**GIVEN INFORMATION**
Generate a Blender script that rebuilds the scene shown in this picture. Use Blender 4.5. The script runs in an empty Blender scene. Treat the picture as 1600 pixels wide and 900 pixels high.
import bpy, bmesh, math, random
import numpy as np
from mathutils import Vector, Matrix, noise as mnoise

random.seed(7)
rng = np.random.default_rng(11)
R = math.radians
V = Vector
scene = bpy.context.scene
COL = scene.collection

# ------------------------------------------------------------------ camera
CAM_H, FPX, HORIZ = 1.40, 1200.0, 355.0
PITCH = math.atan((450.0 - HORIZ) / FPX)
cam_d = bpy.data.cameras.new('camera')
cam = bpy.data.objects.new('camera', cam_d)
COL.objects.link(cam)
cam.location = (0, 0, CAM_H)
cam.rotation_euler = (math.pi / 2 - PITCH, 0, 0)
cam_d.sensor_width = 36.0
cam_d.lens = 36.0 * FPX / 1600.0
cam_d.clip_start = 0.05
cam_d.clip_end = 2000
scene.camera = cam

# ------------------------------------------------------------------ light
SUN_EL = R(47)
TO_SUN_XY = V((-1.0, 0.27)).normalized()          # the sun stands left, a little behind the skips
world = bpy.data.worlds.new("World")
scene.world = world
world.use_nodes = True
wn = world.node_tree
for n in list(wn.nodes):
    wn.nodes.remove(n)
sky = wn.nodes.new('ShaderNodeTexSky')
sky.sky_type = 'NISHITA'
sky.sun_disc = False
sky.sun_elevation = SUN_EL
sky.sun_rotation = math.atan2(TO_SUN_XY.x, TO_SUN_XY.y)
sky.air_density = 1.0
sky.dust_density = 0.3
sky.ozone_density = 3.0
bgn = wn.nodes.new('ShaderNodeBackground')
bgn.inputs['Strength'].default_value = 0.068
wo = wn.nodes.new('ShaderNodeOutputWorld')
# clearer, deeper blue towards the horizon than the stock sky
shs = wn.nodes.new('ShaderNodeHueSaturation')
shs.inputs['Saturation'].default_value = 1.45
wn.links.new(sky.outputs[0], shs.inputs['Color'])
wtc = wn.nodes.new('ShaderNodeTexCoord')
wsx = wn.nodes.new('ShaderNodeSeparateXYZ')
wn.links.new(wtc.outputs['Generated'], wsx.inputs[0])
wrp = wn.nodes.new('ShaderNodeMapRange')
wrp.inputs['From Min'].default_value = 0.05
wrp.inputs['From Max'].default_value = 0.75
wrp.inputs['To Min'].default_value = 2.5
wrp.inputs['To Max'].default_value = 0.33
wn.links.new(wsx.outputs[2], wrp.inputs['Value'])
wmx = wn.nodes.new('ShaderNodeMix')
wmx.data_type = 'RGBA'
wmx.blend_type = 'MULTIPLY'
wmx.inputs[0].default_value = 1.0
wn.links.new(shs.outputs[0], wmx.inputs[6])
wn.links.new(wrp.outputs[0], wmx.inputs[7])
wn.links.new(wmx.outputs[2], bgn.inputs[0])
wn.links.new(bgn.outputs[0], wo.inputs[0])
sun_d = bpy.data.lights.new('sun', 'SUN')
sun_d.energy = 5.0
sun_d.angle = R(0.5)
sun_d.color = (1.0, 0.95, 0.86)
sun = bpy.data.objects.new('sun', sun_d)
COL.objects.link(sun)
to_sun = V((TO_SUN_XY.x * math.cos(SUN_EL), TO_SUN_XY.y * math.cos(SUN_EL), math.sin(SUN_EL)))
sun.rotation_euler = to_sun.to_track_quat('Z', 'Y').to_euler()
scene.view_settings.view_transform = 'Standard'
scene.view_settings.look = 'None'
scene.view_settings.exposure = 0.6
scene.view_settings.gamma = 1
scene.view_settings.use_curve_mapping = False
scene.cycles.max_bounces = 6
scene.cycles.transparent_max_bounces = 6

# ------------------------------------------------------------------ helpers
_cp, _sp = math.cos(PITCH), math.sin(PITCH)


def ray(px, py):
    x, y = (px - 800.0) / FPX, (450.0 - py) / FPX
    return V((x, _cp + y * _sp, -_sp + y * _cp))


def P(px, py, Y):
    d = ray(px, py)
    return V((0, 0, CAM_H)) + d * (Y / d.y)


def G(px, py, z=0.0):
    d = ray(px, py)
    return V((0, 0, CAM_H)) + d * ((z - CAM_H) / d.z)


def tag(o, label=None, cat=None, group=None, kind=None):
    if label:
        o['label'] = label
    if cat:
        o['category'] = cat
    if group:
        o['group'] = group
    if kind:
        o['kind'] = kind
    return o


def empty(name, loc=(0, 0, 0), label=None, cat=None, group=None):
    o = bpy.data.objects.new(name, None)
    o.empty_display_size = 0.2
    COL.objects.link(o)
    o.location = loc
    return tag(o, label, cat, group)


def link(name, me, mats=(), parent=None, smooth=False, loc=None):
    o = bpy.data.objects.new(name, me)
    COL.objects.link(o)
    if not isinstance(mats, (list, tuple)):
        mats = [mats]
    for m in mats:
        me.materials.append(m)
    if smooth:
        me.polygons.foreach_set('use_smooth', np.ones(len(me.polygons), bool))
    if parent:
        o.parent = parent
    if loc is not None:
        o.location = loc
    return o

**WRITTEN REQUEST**
Extract the data in full. Keep it word for word.

**RESULT OF THIS EXERCISE**
Generate a Blender script that rebuilds the scene shown in this picture. Use Blender 4.5. The script runs in an empty Blender scene. Treat the picture as 1600 pixels wide and 900 pixels high.
import bpy, bmesh, math, random
import numpy as np
from mathutils import Vector, Matrix, noise as mnoise

random.seed(7)
rng = np.random.default_rng(11)
R = math.radians
V = Vector
scene = bpy.context.scene
COL = scene.collection

# ------------------------------------------------------------------ camera
CAM_H, FPX, HORIZ = 1.40, 1200.0, 355.0
PITCH = math.atan((450.0 - HORIZ) / FPX)
cam_d = bpy.data.cameras.new('camera')
cam = bpy.data.objects.new('camera', cam_d)
COL.objects.link(cam)
cam.location = (0, 0, CAM_H)
cam.rotation_euler = (math.pi / 2 - PITCH, 0, 0)
cam_d.sensor_width = 36.0
cam_d.lens = 36.0 * FPX / 1600.0
cam_d.clip_start = 0.05
cam_d.clip_end = 2000
scene.camera = cam

# ------------------------------------------------------------------ light
SUN_EL = R(47)
TO_SUN_XY = V((-1.0, 0.27)).normalized()          # the sun stands left, a little behind the skips
world = bpy.data.worlds.new("World")
scene.world = world
world.use_nodes = True
wn = world.node_tree
for n in list(wn.nodes):
    wn.nodes.remove(n)
sky = wn.nodes.new('ShaderNodeTexSky')
sky.sky_type = 'NISHITA'
sky.sun_disc = False
sky.sun_elevation = SUN_EL
sky.sun_rotation = math.atan2(TO_SUN_XY.x, TO_SUN_XY.y)
sky.air_density = 1.0
sky.dust_density = 0.3
sky.ozone_density = 3.0
bgn = wn.nodes.new('ShaderNodeBackground')
bgn.inputs['Strength'].default_value = 0.068
wo = wn.nodes.new('ShaderNodeOutputWorld')
# clearer, deeper blue towards the horizon than the stock sky
shs = wn.nodes.new('ShaderNodeHueSaturation')
shs.inputs['Saturation'].default_value = 1.45
wn.links.new(sky.outputs[0], shs.inputs['Color'])
wtc = wn.nodes.new('ShaderNodeTexCoord')
wsx = wn.nodes.new('ShaderNodeSeparateXYZ')
wn.links.new(wtc.outputs['Generated'], wsx.inputs[0])
wrp = wn.nodes.new('ShaderNodeMapRange')
wrp.inputs['From Min'].default_value = 0.05
wrp.inputs['From Max'].default_value = 0.75
wrp.inputs['To Min'].default_value = 2.5
wrp.inputs['To Max'].default_value = 0.33
wn.links.new(wsx.outputs[2], wrp.inputs['Value'])
wmx = wn.nodes.new('ShaderNodeMix')
wmx.data_type = 'RGBA'
wmx.blend_type = 'MULTIPLY'
wmx.inputs[0].default_value = 1.0
wn.links.new(shs.outputs[0], wmx.inputs[6])
wn.links.new(wrp.outputs[0], wmx.inputs[7])
wn.links.new(wmx.outputs[2], bgn.inputs[0])
wn.links.new(bgn.outputs[0], wo.inputs[0])
sun_d = bpy.data.lights.new('sun', 'SUN')
sun_d.energy = 5.0
sun_d.angle = R(0.5)
sun_d.color = (1.0, 0.95, 0.86)
sun = bpy.data.objects.new('sun', sun_d)
COL.objects.link(sun)
to_sun = V((TO_SUN_XY.x * math.cos(SUN_EL), TO_SUN_XY.y * math.cos(SUN_EL), math.sin(SUN_EL)))
sun.rotation_euler = to_sun.to_track_quat('Z', 'Y').to_euler()
scene.view_settings.view_transform = 'Standard'
scene.view_settings.look = 'None'
scene.view_settings.exposure = 0.6
scene.view_settings.gamma = 1
scene.view_settings.use_curve_mapping = False
scene.cycles.max_bounces = 6
scene.cycles.transparent_max_bounces = 6

# ------------------------------------------------------------------ helpers
_cp, _sp = math.cos(PITCH), math.sin(PITCH)


def ray(px, py):
    x, y = (px - 800.0) / FPX, (450.0 - py) / FPX
    return V((x, _cp + y * _sp, -_sp + y * _cp))


def P(px, py, Y):
    d = ray(px, py)
    return V((0, 0, CAM_H)) + d * (Y / d.y)


def G(px, py, z=0.0):
    d = ray(px, py)
    return V((0, 0, CAM_H)) + d * ((z - CAM_H) / d.z)


def tag(o, label=None, cat=None, group=None, kind=None):
    if label:
        o['label'] = label
    if cat:
        o['category'] = cat
    if group:
        o['group'] = group
    if kind:
        o['kind'] = kind
    return o


def empty(name, loc=(0, 0, 0), label=None, cat=None, group=None):
    o = bpy.data.objects.new(name, None)
    o.empty_display_size = 0.2
    COL.objects.link(o)
    o.location = loc
    return tag(o, label, cat, group)


def link(name, me, mats=(), parent=None, smooth=False, loc=None):
    o = bpy.data.objects.new(name, me)
    COL.objects.link(o)
    if not isinstance(mats, (list, tuple)):
        mats = [mats]
    for m in mats:
        me.materials.append(m)
    if smooth:
        me.polygons.foreach_set('use_smooth', np.ones(len(me.polygons), bool))
    if parent:
        o.parent = parent
    if loc is not None:
        o.location = loc
    return o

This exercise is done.